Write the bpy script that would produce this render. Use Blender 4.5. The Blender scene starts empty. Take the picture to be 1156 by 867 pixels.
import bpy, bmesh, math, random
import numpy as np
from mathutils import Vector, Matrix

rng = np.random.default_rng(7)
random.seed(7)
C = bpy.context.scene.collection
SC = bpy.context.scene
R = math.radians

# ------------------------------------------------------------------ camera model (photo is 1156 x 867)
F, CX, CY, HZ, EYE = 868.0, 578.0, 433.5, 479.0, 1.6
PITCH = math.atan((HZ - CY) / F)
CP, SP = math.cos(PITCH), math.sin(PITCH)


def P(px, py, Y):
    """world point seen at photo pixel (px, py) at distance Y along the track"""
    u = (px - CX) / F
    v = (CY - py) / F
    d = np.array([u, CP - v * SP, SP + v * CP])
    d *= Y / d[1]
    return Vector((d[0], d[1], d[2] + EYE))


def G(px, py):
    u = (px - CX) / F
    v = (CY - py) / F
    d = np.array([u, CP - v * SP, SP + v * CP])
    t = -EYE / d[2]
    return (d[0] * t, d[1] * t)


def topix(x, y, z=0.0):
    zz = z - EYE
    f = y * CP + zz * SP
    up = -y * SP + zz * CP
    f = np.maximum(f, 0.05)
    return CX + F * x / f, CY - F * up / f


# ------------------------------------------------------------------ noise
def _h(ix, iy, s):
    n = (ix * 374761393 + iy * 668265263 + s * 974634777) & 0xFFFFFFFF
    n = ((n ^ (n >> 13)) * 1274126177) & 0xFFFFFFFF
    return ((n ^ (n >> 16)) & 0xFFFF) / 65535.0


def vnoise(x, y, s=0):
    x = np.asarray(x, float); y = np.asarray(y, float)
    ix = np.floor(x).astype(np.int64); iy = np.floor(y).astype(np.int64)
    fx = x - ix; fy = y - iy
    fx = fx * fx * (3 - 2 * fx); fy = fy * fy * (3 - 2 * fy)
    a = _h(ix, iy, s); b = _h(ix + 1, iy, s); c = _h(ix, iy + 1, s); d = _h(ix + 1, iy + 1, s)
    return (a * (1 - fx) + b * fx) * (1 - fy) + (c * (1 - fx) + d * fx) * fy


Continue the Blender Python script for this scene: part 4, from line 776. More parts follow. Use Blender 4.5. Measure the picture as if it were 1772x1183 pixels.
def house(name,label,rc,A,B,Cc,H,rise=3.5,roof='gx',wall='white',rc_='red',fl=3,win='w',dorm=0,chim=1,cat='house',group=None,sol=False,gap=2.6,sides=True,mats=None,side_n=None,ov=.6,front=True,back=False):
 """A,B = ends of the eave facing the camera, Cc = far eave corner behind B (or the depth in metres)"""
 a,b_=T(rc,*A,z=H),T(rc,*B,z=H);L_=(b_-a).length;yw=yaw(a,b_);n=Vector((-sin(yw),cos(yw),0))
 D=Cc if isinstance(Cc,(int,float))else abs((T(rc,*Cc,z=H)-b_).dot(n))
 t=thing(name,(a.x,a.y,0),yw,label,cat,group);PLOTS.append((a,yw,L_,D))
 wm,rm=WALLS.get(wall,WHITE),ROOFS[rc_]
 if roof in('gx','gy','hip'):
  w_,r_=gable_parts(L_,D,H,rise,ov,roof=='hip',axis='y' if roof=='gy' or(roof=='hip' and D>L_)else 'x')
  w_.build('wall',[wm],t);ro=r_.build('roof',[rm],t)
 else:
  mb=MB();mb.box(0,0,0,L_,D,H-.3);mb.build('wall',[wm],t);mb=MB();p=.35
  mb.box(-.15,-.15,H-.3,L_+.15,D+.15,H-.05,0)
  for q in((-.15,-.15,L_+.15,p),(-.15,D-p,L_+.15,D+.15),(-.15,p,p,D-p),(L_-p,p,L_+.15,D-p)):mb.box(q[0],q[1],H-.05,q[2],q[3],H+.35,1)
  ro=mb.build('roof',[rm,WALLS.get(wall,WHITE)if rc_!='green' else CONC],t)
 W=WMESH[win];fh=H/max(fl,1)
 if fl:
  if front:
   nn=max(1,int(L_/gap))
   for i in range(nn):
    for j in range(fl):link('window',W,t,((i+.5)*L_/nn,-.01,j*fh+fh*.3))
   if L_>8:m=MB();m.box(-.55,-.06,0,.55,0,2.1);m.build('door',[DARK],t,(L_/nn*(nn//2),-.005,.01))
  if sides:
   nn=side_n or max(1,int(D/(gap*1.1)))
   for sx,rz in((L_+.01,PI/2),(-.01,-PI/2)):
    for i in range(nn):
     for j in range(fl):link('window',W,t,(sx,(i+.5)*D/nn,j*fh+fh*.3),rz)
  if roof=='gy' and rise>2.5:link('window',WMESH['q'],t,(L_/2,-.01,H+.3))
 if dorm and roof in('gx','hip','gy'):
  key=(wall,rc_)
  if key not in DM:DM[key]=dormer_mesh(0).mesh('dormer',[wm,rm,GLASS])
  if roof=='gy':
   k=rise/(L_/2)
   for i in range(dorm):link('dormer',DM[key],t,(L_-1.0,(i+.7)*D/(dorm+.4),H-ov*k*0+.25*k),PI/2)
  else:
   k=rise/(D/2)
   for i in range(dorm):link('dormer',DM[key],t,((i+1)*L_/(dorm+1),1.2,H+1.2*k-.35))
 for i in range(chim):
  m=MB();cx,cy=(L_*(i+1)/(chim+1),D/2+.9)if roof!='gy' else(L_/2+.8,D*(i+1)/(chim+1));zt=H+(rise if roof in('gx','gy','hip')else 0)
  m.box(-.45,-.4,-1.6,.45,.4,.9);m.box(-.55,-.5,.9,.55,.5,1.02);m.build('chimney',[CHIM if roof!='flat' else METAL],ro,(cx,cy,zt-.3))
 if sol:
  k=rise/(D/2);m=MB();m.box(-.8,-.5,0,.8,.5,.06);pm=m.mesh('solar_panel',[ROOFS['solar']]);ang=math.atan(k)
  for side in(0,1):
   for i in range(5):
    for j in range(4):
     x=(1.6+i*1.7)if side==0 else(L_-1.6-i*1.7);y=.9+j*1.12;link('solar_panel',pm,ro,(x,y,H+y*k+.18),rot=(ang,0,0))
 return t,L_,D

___

*WRITTEN INSTRUCTION*. Reproduce verbatim the range of lines that opens the records and closes with the line containing "return (a *". Omit everything after it.

*SOLVED PROBLEM*.
Write the bpy script that would produce this render. Use Blender 4.5. The Blender scene starts empty. Take the picture to be 1156 by 867 pixels.
import bpy, bmesh, math, random
import numpy as np
from mathutils import Vector, Matrix

rng = np.random.default_rng(7)
random.seed(7)
C = bpy.context.scene.collection
SC = bpy.context.scene
R = math.radians

# ------------------------------------------------------------------ camera model (photo is 1156 x 867)
F, CX, CY, HZ, EYE = 868.0, 578.0, 433.5, 479.0, 1.6
PITCH = math.atan((HZ - CY) / F)
CP, SP = math.cos(PITCH), math.sin(PITCH)


def P(px, py, Y):
    """world point seen at photo pixel (px, py) at distance Y along the track"""
    u = (px - CX) / F
    v = (CY - py) / F
    d = np.array([u, CP - v * SP, SP + v * CP])
    d *= Y / d[1]
    return Vector((d[0], d[1], d[2] + EYE))


def G(px, py):
    u = (px - CX) / F
    v = (CY - py) / F
    d = np.array([u, CP - v * SP, SP + v * CP])
    t = -EYE / d[2]
    return (d[0] * t, d[1] * t)


def topix(x, y, z=0.0):
    zz = z - EYE
    f = y * CP + zz * SP
    up = -y * SP + zz * CP
    f = np.maximum(f, 0.05)
    return CX + F * x / f, CY - F * up / f


# ------------------------------------------------------------------ noise
def _h(ix, iy, s):
    n = (ix * 374761393 + iy * 668265263 + s * 974634777) & 0xFFFFFFFF
    n = ((n ^ (n >> 13)) * 1274126177) & 0xFFFFFFFF
    return ((n ^ (n >> 16)) & 0xFFFF) / 65535.0


def vnoise(x, y, s=0):
    x = np.asarray(x, float); y = np.asarray(y, float)
    ix = np.floor(x).astype(np.int64); iy = np.floor(y).astype(np.int64)
    fx = x - ix; fy = y - iy
    fx = fx * fx * (3 - 2 * fx); fy = fy * fy * (3 - 2 * fy)
    a = _h(ix, iy, s); b = _h(ix + 1, iy, s); c = _h(ix, iy + 1, s); d = _h(ix + 1, iy + 1, s)
    return (a * (1 - fx) + b * fx) * (1 - fy) + (c * (1 - fx) + d * fx) * fy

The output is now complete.